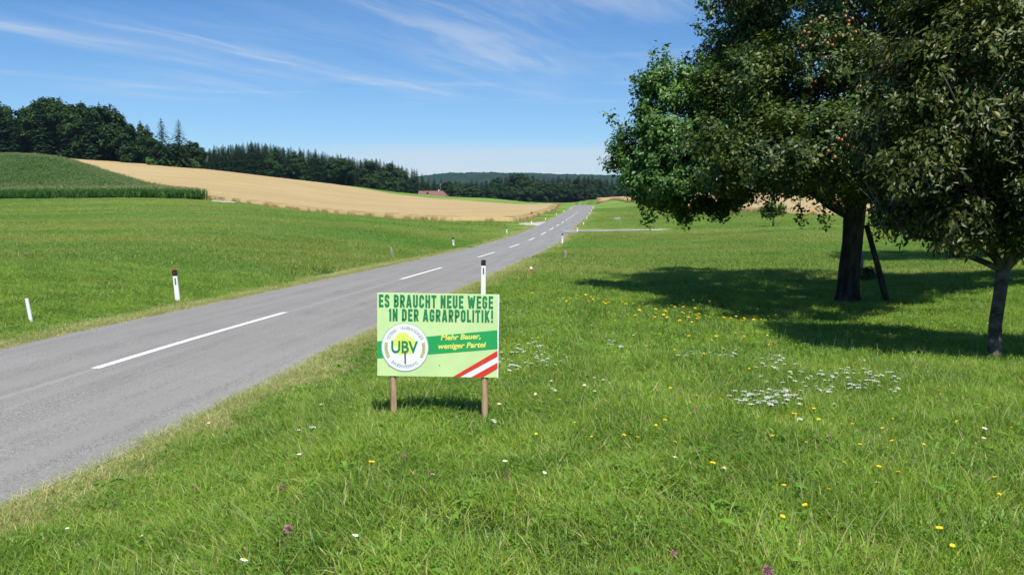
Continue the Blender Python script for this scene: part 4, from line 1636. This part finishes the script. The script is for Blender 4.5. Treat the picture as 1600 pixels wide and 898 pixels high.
c_.box(-3.4, -2.2, -3.6, -2.0, 5.0, 6.1)
c_.build('dormer', M_DARK, roof)
c_ = MB()
c_.tube([(5.0, 0, 6.5), (5.0, 0, 12.0)], [.09, .07], 6)
c_.box(4.3, 5.7, -.05, .05, 10.6, 10.75)
c_.box(4.5, 5.5, -.05, .05, 11.3, 11.45)
c_.build('antenna', M_METAL, roof)
for xw in (-6, -2.5, 1, 4.5):
    c_ = MB()
    c_.box(xw, xw + 1.1, -4.56, -4.5, 1.2, 2.6)
    c_.build('window', M_DARK, house)

# ------------------------------------------------------------------ roadside posts
PG = 'roadside delineator posts'


def delineator(px, row_top, row_base, label, lean=0.0, red=False, wscale=1.0, hfix=None):
    b = cast(px, row_base, 4, 400)
    d = b[1]
    ht = hfix or max(.62, (row_base - row_top) / FPX * d)
    side_ = -1 if b[0] < float(ROADX(d)) else 1
    root = empty('delineator_post', b, label, 'delineator post', PG, rz=math.radians(4 * side_))
    w, dp = .062 * wscale, .05 * wscale
    poly = [(-w, -dp), (w, -dp), (w * .75, dp * .4), (0, dp * 1.1), (-w * .75, dp * .4)]
    k = .93
    tp_ = [(a * k, b_ * k) for a, b_ in poly]
    m1 = MB()
    m1.prism(poly, -.2, ht - .15, 0, tp_)
    m1.build('post_body', M_WHITE, root, bevel=.006)
    m2 = MB()
    cpl = [(a * 1.04, b_ * 1.04) for a, b_ in tp_]
    m2.prism(cpl, ht - .149, ht - .012, 0, cpl)
    m2.prism(cpl, ht - .011, ht, 0, [(a * .86, b_ * .86) for a, b_ in cpl])
    m2.build('cap', M_BLACK, root, bevel=.004)
    m3 = MB()
    fr = -dp * .97 - .003
    m3.box(-.013 * wscale, .019 * wscale, fr - .004, fr + .01, ht - .36, ht - .20)
    m3.build('reflector', M_GLASS, root, bevel=.002)
    if red:
        m4 = MB()
        m4.box(-.028, .028, -.028, .028, ht + .001, ht + .022)
        m4.tube([(-.005, 0, ht + .022), (-.005, 0, ht + .045)], [.020, .016], 8)
        m4.build('warning_reflector', M_RED, root, bevel=.003)
        m4 = MB()
        m4.box(-.012, .014, fr - .008, fr - .001, ht - .085, ht - .055)
        m4.build('red_patch', M_RED, root)
    root.rotation_euler = (0, lean, root.rotation_euler[2])
    return root


delineator(755, 405, 470, 'white roadside post with black cap rising just behind the poster board', .01)
delineator(279, 421, 471.5, 'white roadside post with small red reflector on its black cap', -.07, True)
delineator(709, 371, 385.5, 'second white roadside post along the far side of the road', -.06)
delineator(792, 356, 364.5, 'white roadside post just before the gravel driveway', -.04)
delineator(878.5, 365, 381, 'white roadside post just before the side road opening', .01)
delineator(902, 353, 363, 'white roadside post standing at the mouth of the side road', .01)
ri = ['first', 'second', 'third', 'fourth', 'fifth']
for i, (a, b, c__) in enumerate([(911.6, 345, 351.3), (917, 335.6, 341.8), (921.3, 330, 334.6), (923.8, 326, 330), (926.5, 320, 325.5)]):
    delineator(a, b, c__, '%s white roadside post beyond the side road, right edge' % ri[i], .01)
for i, (a, b, c__) in enumerate([(852.5, 338, 344.3), (869.4, 332, 336.2), (881, 327.5, 331.0), (893, 322.5, 326)]):
    delineator(a, b, c__, '%s white roadside post beyond the gravel driveway, along the wheat' % ri[i], -.03)


def stick(px, row_top, row_base, w, mat, label, lean, cat='stake', name='marker_stake', top=None):
    b = cast(px, row_base, 4, 400)
    ht = (row_base - row_top) / FPX * b[1]
    root = empty(name, b, label, cat)
    m1 = MB()
    if top:
        m1.prism([(-w, -w * .6), (w, -w * .6), (w, w * .6), (-w, w * .6)], -.2, ht * .78)
    else:
        m1.prism([(-w, -w * .6), (w, -w * .6), (w, w * .6), (-w, w * .6)], -.2, ht, 0, [(-w * .9, -w * .5), (w * .9, -w * .5), (w * .9, w * .5), (-w * .9, w * .5)])
    m1.build('shaft', mat, root, bevel=.004)
    if top:
        m1 = MB()
        m1.prism([(-w * 1.15, -w * .75), (w * 1.15, -w * .75), (w * 1.15, w * .75), (-w * 1.15, w * .75)], ht * .781, ht)
        m1.build('tip', top, root, bevel=.004)
    root.rotation_euler = (0, lean, 0)


stick(49, 465, 503.5, .032, M_WHITE, 'thin white marker stake without cap in the left meadow', -.13)
stick(615, 385, 402.5, .055, M_OLDWOOD, 'leaning grey marker stake on the far side of the road', -.25)
stick(883.5, 391, 405, .06, M_OLDWOOD, 'short grey stake in the grass below the side road', .0)
stick(829, 416.5, 434, .035, M_ORANGE, 'short orange marker stake with pale tip in the flowers', .05, top=M_WHITE)
# dark headed pole at the driveway
b = cast(830.5, 350, 60, 200)
ht = 22 / FPX * b[1]
root = empty('marker_pole', b, 'thin pole with dark round head beside the gravel driveway', 'marker pole')
m1 = MB()
m1.tube([(0, 0, -.2), (0, 0, ht)], [.03, .028], 8)
m1.build('pole', M_METAL, root)
m1 = MB()
m1.tube([(0, -.03, ht * .78), (0, .03, ht * .78)], [.14, .14], 16)
m1.build('head', principled('dark_red_plate', (.12, .03, .03), .5), root)
m1 = MB()
m1.prism([(-.07, -.05), (.07, -.05), (.07, .05), (-.07, .05)], -.1, .38)
m1.build('foot_post', M_WHITE, root, bevel=.005)
# direction sign on the right meadow
b = cast(968.5, 353.5, 40, 220)
ht = 16 / FPX * b[1]
root = empty('direction_sign', b, 'small grey sign plate on a thin post above the side road', 'sign')
m1 = MB()
m1.tube([(0, 0, -.2), (0, 0, ht)], [.03, .03], 8)
m1.build('pole', M_METAL, root)
m1 = MB()
m1.box(-.72, .04, -.045, -.031, ht - .42, ht - .20)
m1.build('plate', M_METAL, root, bevel=.003)

# ------------------------------------------------------------------ the poster board
M_BOARD = principled('poster_ground', (.60, .79, .36), .45, .35, var=.09, scale=3)
M_BGREEN = principled('poster_green', (.025, .36, .10), .45, .35, var=.04)
M_LETTER = principled('poster_dark_green', (.02, .23, .085), .5, .3, var=.04)
M_PWHITE = principled('poster_white', (.84, .86, .86), .45, .35, var=.03)
M_PRED = principled('poster_red', (.68, .05, .03), .45, .35, var=.04)
M_YEL = principled('poster_yellow', (.82, .80, .16), .5, .3, var=.04)
M_GOLD = principled('poster_gold', (.48, .42, .07), .5, .3, scale=60, col2=(.32, .27, .04), noisef=(.45, .55))
M_LIME = principled('poster_lime', (.72, .82, .12), .5, .3, scale=40, col2=(.86, .9, .6), noisef=(.5, .7))
M_GREYT = principled('poster_grey', (.22, .23, .24), .5, .3)
M_TRUNKP = principled('poster_trunk', (.22, .05, .07), .5, .3)

pL, pR = cast(613.5, 656, 4, 30), cast(757, 659, 4, 30)
DS = (pL[1] + pR[1]) / 2
SC_ = DS / FPX
bl, br_ = P(590.5, 585, DS), P(777.5, 591.5, DS)
tl, tr = P(588, 458, DS), P(776.5, 459, DS)
BW = (np.linalg.norm(br_ - bl) + np.linalg.norm(tr - tl)) / 2
BH = (np.linalg.norm(tl - bl) + np.linalg.norm(tr - br_)) / 2
mid = (bl + br_ + tl + tr) / 4
sign = empty('poster_board', (mid[0], DS, (pL[2] + pR[2]) / 2), 'light green campaign poster board on two wooden stakes in the grass', 'sign')
oz = mid[2] - (pL[2] + pR[2]) / 2            # board centre above the ground
TILT = math.radians(.9)
board = MB()
hw_, hh_ = BW / 2, BH / 2
board.box(-hw_, hw_, 0, .006, -hh_, hh_)
bo = board.build('board', M_BOARD, sign, bevel=.0015)
bo.location = (0, 0, oz)
bo.rotation_euler = (0, TILT, 0)
ed = MB()
ed.box(hw_ + .0005, hw_ + .0125, -.002, .007, -hh_ - .002, hh_)
ed.build('edge_strip', M_PWHITE, bo)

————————

◆ **STATED PROBLEM**:
Everything from the first line to the line with "PG = 'roadside delineator posts'" must be repeated exactly, and nothing else. Leave the pictures out.

◆ **REPLY**:
Continue the Blender Python script for this scene: part 4, from line 1636. This part finishes the script. The script is for Blender 4.5. Treat the picture as 1600 pixels wide and 898 pixels high.
c_.box(-3.4, -2.2, -3.6, -2.0, 5.0, 6.1)
c_.build('dormer', M_DARK, roof)
c_ = MB()
c_.tube([(5.0, 0, 6.5), (5.0, 0, 12.0)], [.09, .07], 6)
c_.box(4.3, 5.7, -.05, .05, 10.6, 10.75)
c_.box(4.5, 5.5, -.05, .05, 11.3, 11.45)
c_.build('antenna', M_METAL, roof)
for xw in (-6, -2.5, 1, 4.5):
    c_ = MB()
    c_.box(xw, xw + 1.1, -4.56, -4.5, 1.2, 2.6)
    c_.build('window', M_DARK, house)

# ------------------------------------------------------------------ roadside posts
PG = 'roadside delineator posts'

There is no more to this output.